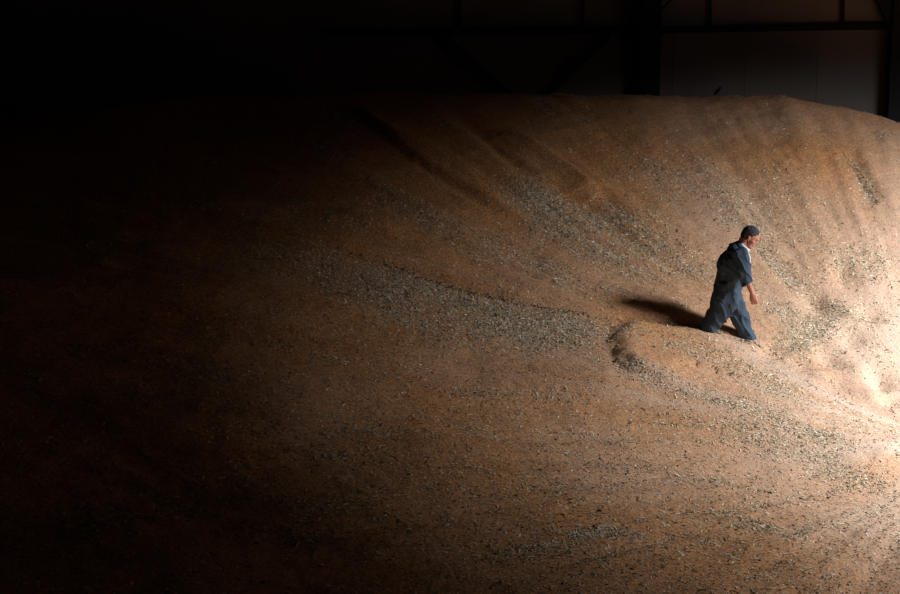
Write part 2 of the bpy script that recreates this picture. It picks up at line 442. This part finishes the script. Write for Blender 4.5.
# back wall of shallow-ribbed sheets
bm = bmesh.new()
box(bm, WL, WX, WY1 + .04, WY1 + .3, FLOOR, TOP)
x = WL
while x < WX - .05:
    box(bm, x, x + .03, WY1 + .03, WY1 + .045, FLOOR, TOP); x += 1.24
struct('wall_back', bm, M_wall)
bm = bmesh.new(); box(bm, WX, WX + .3, WY0 - .3, WY1 + .3, FLOOR, TOP); struct('wall_right', bm, M_shell)

# steelwork against the back wall
def wallpt(px, py, yy):
    vx = (px - 450) / FPX; vu = (297 - py) / FPX
    D = Vector((vx, cP + vu * sP, -sP + vu * cP)); return D * (yy / D.y)
yy = WY1 - .26
col = empty('steel_column', (wallpt(649, 90, yy).x, yy, FLOOR))
tag(col, 'thick black upright steel column against the back wall, behind the crest', 'column')
bm = bmesh.new(); hw = .165
box(bm, -hw, hw, -.15, -.13, 0, TOP - FLOOR); box(bm, -hw, hw, .13, .15, 0, TOP - FLOOR); obj('flange', bm, M_steel, col)
bm = bmesh.new(); box(bm, -.02, .02, -.13, .13, 0, TOP - FLOOR); obj('web', bm, M_steel, col)
bm = bmesh.new(); box(bm, -.3, .3, -.2, .2, 0, .03); obj('base_plate', bm, M_steel, col)
bm = bmesh.new()
pz = wallpt(640, 20, yy).z - FLOOR
vs = [bm.verts.new((-hw, t, z)) for t in (-.06, .06) for z in (pz - .18, pz + .62)] + [bm.verts.new((-hw - .42, t, pz + .62)) for t in (-.06, .06)]
bm.faces.new((vs[0], vs[1], vs[4])); bm.faces.new((vs[2], vs[5], vs[3])); bm.faces.new((vs[0], vs[4], vs[5], vs[2])); bm.faces.new((vs[1], vs[3], vs[5], vs[4])); bm.faces.new((vs[0], vs[2], vs[3], vs[1]))
obj('gusset', bm, M_steel, col)
col2 = col.copy(); C.objects.link(col2); col2.location = (wallpt(897, 90, yy).x, yy, FLOOR)
for ch_ in list(col.children):
    k_ = ch_.copy(); C.objects.link(k_); k_.parent = col2
tag(col2, 'thick black upright steel column at the far right edge of the back wall', 'column')
def rail(name, px0, py0, px1, py1, w, t, label, cat, yy=WY1 - .06):
    a, b = wallpt(px0, py0, yy), wallpt(px1, py1, yy); mid = (a + b) / 2
    bm = bmesh.new(); bar(bm, a - mid, b - mid, w, t)
    # a return lip makes it an angle section
    d = (b - a).normalized(); s = d.cross(Vector((0, 1, 0))).normalized() * (w / 2 - .008)
    bar(bm, a - mid + s + Vector((0, t, 0)), b - mid + s + Vector((0, t, 0)), .016, t)
    o = obj(name, bm, M_steel); o.location = mid
    return tag(o, label, cat)
rail('horizontal_rail', 655, 30, 930, 25.5, .11, .05, 'dark horizontal steel rail on the back wall, right of the column', 'rail')
rail('horizontal_rail', 330, 33, 643, 29.5, .13, .05, 'dark horizontal steel rail on the back wall, left of the column', 'rail')
rail('diagonal_brace', 610, 36, 545, 96, .09, .045, 'dark slanting brace falling leftward away from the column', 'brace', WY1 - .18)
rail('diagonal_brace', 436, 30, 512, 96, .09, .045, 'dark slanting brace falling rightward, farther from the column', 'brace', WY1 - .18)
rail('diagonal_brace', 661, 10, 684, -14, .035, .03, 'thin dark brace rising right from the column at the top edge', 'brace', WY1 - .18)
for px, lb in ((583, 'thin dark upright strip above the rail, left of the column'), (710, 'thin dark upright strip above the rail, first right of the column'),
               (843, 'thin dark upright strip above the rail, near the right edge')):
    rail('wall_strip', px, 27, px, -40, .05, .03, lb, 'strip', WY1 - .05)
rail('wall_strip', 460, 29, 460, -40, .05, .03, 'thin dark upright strip above the rail, farthest left', 'strip', WY1 - .05)

# ------------------------------------------------------------------ small dark bird on the crest
def blob(bm, c, r, rot=None, seg=14):
    m = Matrix.Translation(c) @ (rot or Matrix.Identity(4)) @ Matrix.Diagonal((*r, 1))
    bmesh.ops.create_uvsphere(bm, u_segments=seg, v_segments=max(8, seg * 2 // 3), radius=1, matrix=m)
def loft(bm, rings, n=20, cap=True):
    """rings: (centre, half width in the x-z bend plane, half width across, twist) along a path; closed tube"""
    P = [Vector(r[0]) for r in rings]; out = []
    for i, r in enumerate(rings):
        d = (P[min(i + 1, len(P) - 1)] - P[max(i - 1, 0)]).normalized()
        lat = Vector((0, 1, 0)); lat = (lat - d * lat.dot(d)).normalized(); e1 = lat.cross(d)
        out.append([bm.verts.new(P[i] + e1 * r[1] * math.cos(2 * math.pi * k / n) + lat * r[2] * math.sin(2 * math.pi * k / n)) for k in range(n)])
    for a, b in zip(out, out[1:]):
        for k in range(n): bm.faces.new((a[k], a[(k+1) % n], b[(k+1) % n], b[k]))
    if cap: bm.faces.new(out[0][::-1]); bm.faces.new(out[-1])
def remesh(bm, voxel, name, m, parent, smooth_it=2, fn=None):
    bmesh.ops.recalc_face_normals(bm, faces=bm.faces)
    me = bpy.data.meshes.new('tmp'); bm.to_mesh(me); bm.free()
    o = bpy.data.objects.new('tmp', me); C.objects.link(o)
    r = o.modifiers.new('r', 'REMESH'); r.mode = 'VOXEL'; r.voxel_size = voxel
    if smooth_it:
        s = o.modifiers.new('s', 'SMOOTH'); s.iterations = smooth_it; s.factor = .5
    bpy.context.view_layer.update()
    dg = bpy.context.evaluated_depsgraph_get()
    out = bpy.data.meshes.new_from_object(o.evaluated_get(dg))
    bpy.data.objects.remove(o); out.name = name
    if fn:
        out.update(); co = [(v.co.copy(), v.normal.copy()) for v in out.vertices]
        for v, (c, nn) in zip(out.vertices, co): v.co = c + nn * fn(c, nn)
    for p in out.polygons: p.use_smooth = True
    out.materials.clear(); out.materials.append(m)
    ob = bpy.data.objects.new(name, out); C.objects.link(ob)
    if parent: ob.parent = parent
    return ob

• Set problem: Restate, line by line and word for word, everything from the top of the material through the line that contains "bm = bmesh.new(); box(bm, WX, WX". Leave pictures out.

• Exercise answer:
Write part 2 of the bpy script that recreates this picture. It picks up at line 442. This part finishes the script. Write for Blender 4.5.
# back wall of shallow-ribbed sheets
bm = bmesh.new()
box(bm, WL, WX, WY1 + .04, WY1 + .3, FLOOR, TOP)
x = WL
while x < WX - .05:
    box(bm, x, x + .03, WY1 + .03, WY1 + .045, FLOOR, TOP); x += 1.24
struct('wall_back', bm, M_wall)
bm = bmesh.new(); box(bm, WX, WX + .3, WY0 - .3, WY1 + .3, FLOOR, TOP); struct('wall_right', bm, M_shell)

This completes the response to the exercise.